Assistant Professor Crystal Hui-Shu Yang has taught drawing, watercolor, and art education at the University of North Dakota since 2003. She received her BA degree from Chinese Culture University in Taipei, Taiwan; her MFA in painting from Radford University in Virginia; and her PhD in Art with an emphasis in art education from the University of Georgia.
Although Yang’s early Buddhist theme paintings conveyed human suffering in this grievous world, she recently started to work on a new series related to the imaginative Buddha land. In 2004, Yang visited the Longmen Caves and Binglinsi Caves in China where she observed monumental Buddhist carvings as well as the Mogao grottoes (wherein 492 caves house more than 45,000 square meters of wall paintings and 2,415 colored stucco sculptures). The Buddhist art of the Mogao temple (also known as the art of Dunhuang) was created between the 4th and 14th centuries. Dunhuang, a trading oasis on the Silk Road situated in the Gobi desert and the beginning and the ending points of a perilous long journey, received countless caravan during its heydays. Stopping by at the temple of Mogao, survivors from the west gave gratitude to Buddha, while travelers from the east prayed forsafety in the face of an unpredictable future. The impermanency of life was deeply perceived here. Through art, the perpetual Buddha lands were visualized to console the earthly hearts.
Yang has drawn inspiration from Dunhuang art since her undergraduate years in Taiwan. Dunhuang, wherein the Western and Eastern cultures met during the medieval era, has a symbolic meaning to her.

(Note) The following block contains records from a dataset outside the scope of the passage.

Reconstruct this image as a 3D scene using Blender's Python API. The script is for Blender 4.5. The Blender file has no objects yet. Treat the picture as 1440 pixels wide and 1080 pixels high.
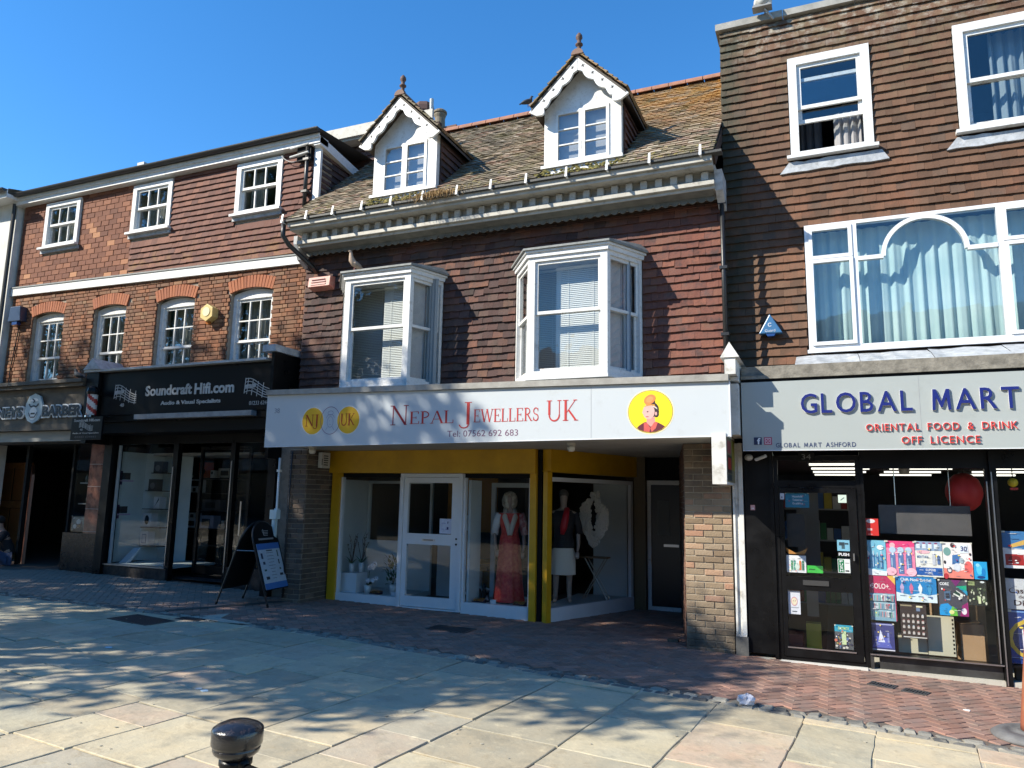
import bpy, math, random
import numpy as np
from mathutils import Vector, Matrix, Euler
random.seed(7); np.random.seed(7)
R = random.uniform
S = bpy.context.scene
C = S.collection
rad = math.radians

# ------------------------------------------------------------------ camera
YAW, PITCH, ROLL = rad(-23.29), rad(8.89), rad(-1.05)
CAM = Vector((0, 0, 1.72))
fwd = Vector((math.sin(YAW)*math.cos(PITCH), math.cos(YAW)*math.cos(PITCH), math.sin(PITCH)))
rt = Vector((math.cos(YAW), -math.sin(YAW), 0)); dn = fwd.cross(rt)
r2 = math.cos(ROLL)*rt + math.sin(ROLL)*dn; d2 = -math.sin(ROLL)*rt + math.cos(ROLL)*dn
cd = bpy.data.cameras.new('camera'); cam = bpy.data.objects.new('camera', cd); C.objects.link(cam)
cd.sensor_width = 36; cd.lens = 26; cd.clip_end = 1000; cd.clip_start = 0.05
m = Matrix((r2, -d2, -fwd)).transposed().to_4x4(); m.translation = CAM
cam.matrix_world = m; S.camera = cam

# ------------------------------------------------------------------ sky and sun
SUN = Vector((1.12, 1.0, -1.07)).normalized()
w = bpy.data.worlds.new('World'); S.world = w; w.use_nodes = True
nt = w.node_tree; nt.nodes.clear()
sky = nt.nodes.new('ShaderNodeTexSky'); sky.sky_type = 'NISHITA'; sky.sun_disc = False
sky.sun_elevation = math.asin(-SUN.z); sky.sun_rotation = math.atan2(-SUN.x, -SUN.y) % (2*math.pi)
sky.altitude = 0; sky.air_density = 1.0; sky.dust_density = 0.0; sky.ozone_density = 4.5
bg = nt.nodes.new('ShaderNodeBackground'); bg.inputs[1].default_value = 0.15
ow = nt.nodes.new('ShaderNodeOutputWorld')
hs = nt.nodes.new('ShaderNodeHueSaturation'); hs.inputs['Saturation'].default_value = 1.24
nt.links.new(sky.outputs[0], hs.inputs['Color']); nt.links.new(hs.outputs[0], bg.inputs[0]); nt.links.new(bg.outputs[0], ow.inputs[0])
sl = bpy.data.lights.new('sun', 'SUN'); sl.energy = 5.0; sl.angle = rad(0.53); sl.color = (1, 0.93, 0.80)
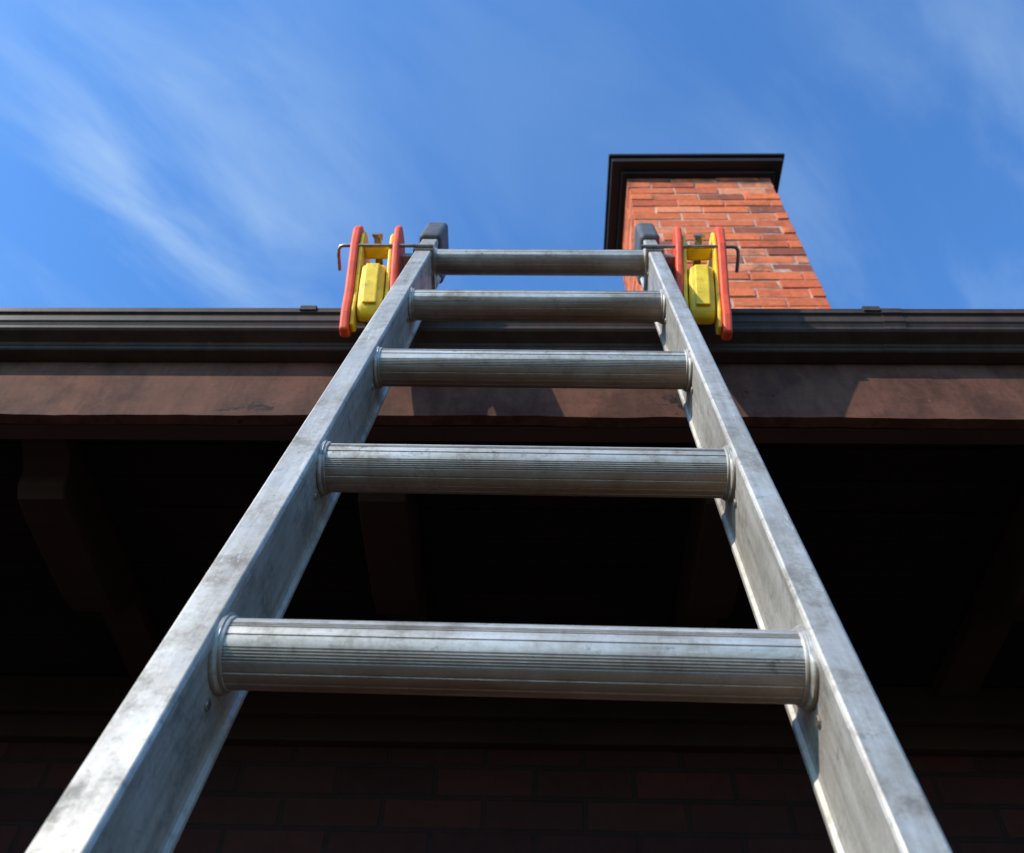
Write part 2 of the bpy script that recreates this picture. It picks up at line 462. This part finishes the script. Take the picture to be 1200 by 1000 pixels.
obj('chimney_flue_collar',bm,m_cap,ch,bevel=.004)
bm=bmesh.new()
extrude_poly(bm,[(CY0-.02,roofz(CY0-.02)+.002),(CY1+.02,roofz(CY1+.02)+.002),(CY1+.02,roofz(CY1+.02)+.12),(CY0-.02,roofz(CY0-.02)+.12)],'x',CX0-.015,CX1+.015)
obj('chimney_flashing',bm,m_cap,ch)

# ------------------------------------------------------------------ light
S=Vector((-.67,-.50,.54)).normalized()      # towards the sun
sun=bpy.data.lights.new('sun','SUN'); sun.energy=5.0; sun.angle=math.radians(.5); sun.color=(1,.92,.80)
so=bpy.data.objects.new('sun',sun); scene.collection.objects.link(so)
so.rotation_euler=S.to_track_quat('Z','Y').to_euler()
w=bpy.data.worlds.new('World'); scene.world=w; w.use_nodes=True
t=w.node_tree; nd=t.nodes; bg=nd['Background']
sky=nd.new('ShaderNodeTexSky'); sky.sky_type='NISHITA'; sky.sun_disc=False
sky.sun_elevation=math.asin(S.z); sky.sun_rotation=math.atan2(S.x,S.y)
sky.air_density=1.0; sky.dust_density=.8; sky.ozone_density=1.7
tc=nd.new('ShaderNodeTexCoord')
L_=t.links.new
def inp(sock,v):
    if hasattr(v,'links'): L_(v,sock)
    else: sock.default_value=v
def math2(op,a,b):
    m=nd.new('ShaderNodeMath'); m.operation=op
    inp(m.inputs[0],a); inp(m.inputs[1],b); return m.outputs[0]
def mask(d, outer):
    dn=nd.new('ShaderNodeVectorMath'); dn.operation='DISTANCE'
    L_(tc.outputs['Generated'],dn.inputs[0]); dn.inputs[1].default_value=d
    mr=nd.new('ShaderNodeMapRange'); mr.interpolation_type='SMOOTHSTEP'
    mr.inputs['From Min'].default_value=outer; mr.inputs['From Max'].default_value=0
    L_(dn.outputs['Value'],mr.inputs['Value']); return mr.outputs[0]
# cirrus layer on a flat plane high above: (x/z, y/z)
sx=nd.new('ShaderNodeSeparateXYZ'); L_(tc.outputs['Generated'],sx.inputs[0])
zc=math2('MAXIMUM',sx.outputs[2],.05)
px=math2('DIVIDE',sx.outputs[0],zc); py=math2('DIVIDE',sx.outputs[1],zc)
al=math2('ADD',px,py); ac=math2('SUBTRACT',px,py)
def cirrus(sa,sb,scale,lo,hi,off=0,dist=.25,det=6,ro=.5):
    cb=nd.new('ShaderNodeCombineXYZ')
    L_(math2('MULTIPLY',al,sa),cb.inputs[0]); L_(math2('MULTIPLY',ac,sb),cb.inputs[1]); cb.inputs[2].default_value=off
    nz=nd.new('ShaderNodeTexNoise'); nz.inputs['Scale'].default_value=scale; nz.inputs['Detail'].default_value=det
    nz.inputs['Roughness'].default_value=ro; nz.inputs['Distortion'].default_value=dist
    L_(cb.outputs[0],nz.inputs['Vector'])
    mr=nd.new('ShaderNodeMapRange'); mr.interpolation_type='SMOOTHSTEP'
    mr.inputs['From Min'].default_value=lo; mr.inputs['From Max'].default_value=hi
    L_(nz.outputs['Fac'],mr.inputs['Value']); return mr.outputs[0]
c1=cirrus(.70,1.6,2.4,.34,.72,3.1,.35,6,.55)
mL=mask((-.39,.39,.83),.30); mR=mask((.49,.38,.78),.38)
m=math2('ADD',math2('ADD',math2('MULTIPLY',mL,.62),math2('MULTIPLY',mR,.34)),.09)
fac=math2('MULTIPLY',c1,m)
tint=nd.new('ShaderNodeMix'); tint.data_type='RGBA'; tint.blend_type='MULTIPLY'; tint.inputs[0].default_value=1
L_(sky.outputs[0],tint.inputs[6]); tint.inputs[7].default_value=(.86,1.56,2.25,1)
mx=nd.new('ShaderNodeMix'); mx.data_type='RGBA'
L_(fac,mx.inputs[0]); L_(tint.outputs[2],mx.inputs[6]); mx.inputs[7].default_value=(3.9,5.3,6.8,1)
L_(mx.outputs[2],bg.inputs[0]); bg.inputs[1].default_value=.15

# ------------------------------------------------------------------ camera
Zc=Vector((.0243,.6321,-.7744)).normalized()
Xc=Vector((.9996,-.00525,.02755)); Xc=(Xc-Zc*Xc.dot(Zc)).normalized()
Yc=Zc.cross(Xc)
R=Matrix((Xc,Yc,Zc)).to_4x4()
cam=bpy.data.cameras.new('camera'); co=bpy.data.objects.new('camera',cam); scene.collection.objects.link(co)
co.matrix_world=Matrix.Translation((0,0,H))@R
cam.lens=31.5; cam.sensor_width=36; cam.clip_start=.02; cam.clip_end=2000
cam.dof.use_dof=True; cam.dof.focus_distance=1.0; cam.dof.aperture_fstop=11
scene.camera=co
scene.view_settings.view_transform='Standard'; scene.view_settings.look='None'; scene.view_settings.exposure=0
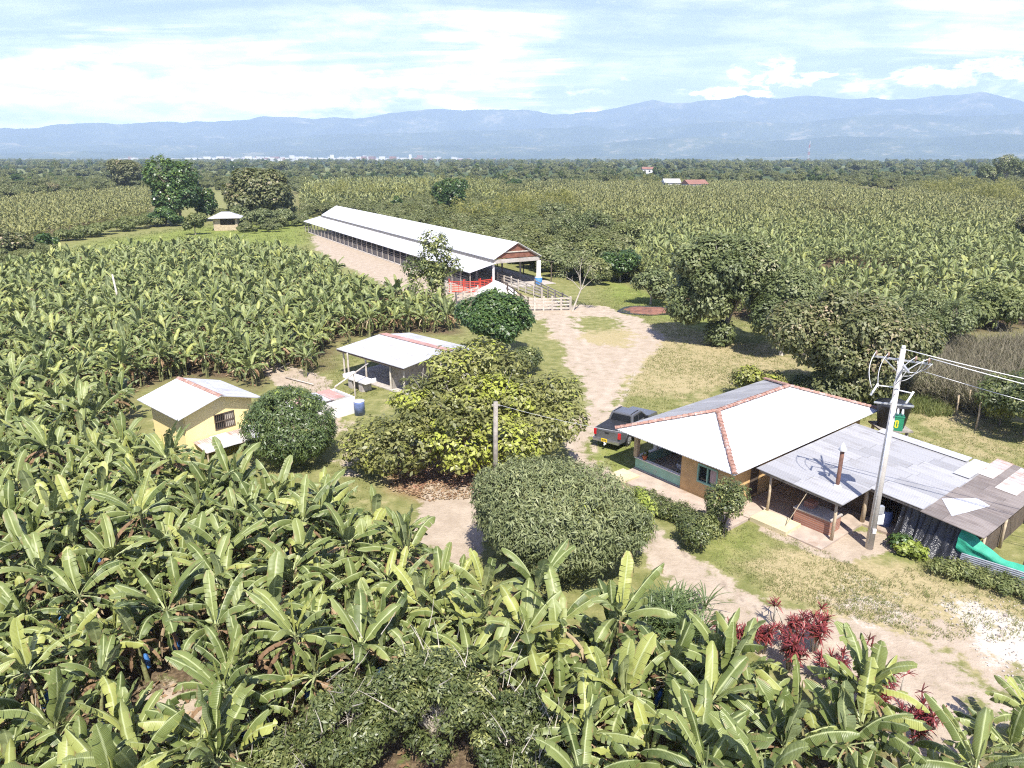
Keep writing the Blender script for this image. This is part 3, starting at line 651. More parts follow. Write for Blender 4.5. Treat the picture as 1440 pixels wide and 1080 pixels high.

After the trip to Dunhuang, Yang explains how her life and art were impacted by death and birth:
I lost my mother when I was four months pregnant. In the last week of my mother’s life, I recovered a copy of Five Sutras of the Pure Land in storage. Through reading the sutras, I envisaged the afterlife paradise of bliss—a world constructed with the seven treasures: gold, silver, lapis lazuli, crystal, agate, ruby, and cornelian. I described my vision to my mother. At the moment, I saw sparkles in her eyes, although she was no longer able to speak or move her paralyzed body then. I believe that she was finally free from her carnal body, which caused endless pain and agony in the last three years of her life. In the past two years, I have searched for my visual language to materialize the eternal Buddha land. It may take several years for me to complete this Buddhist series.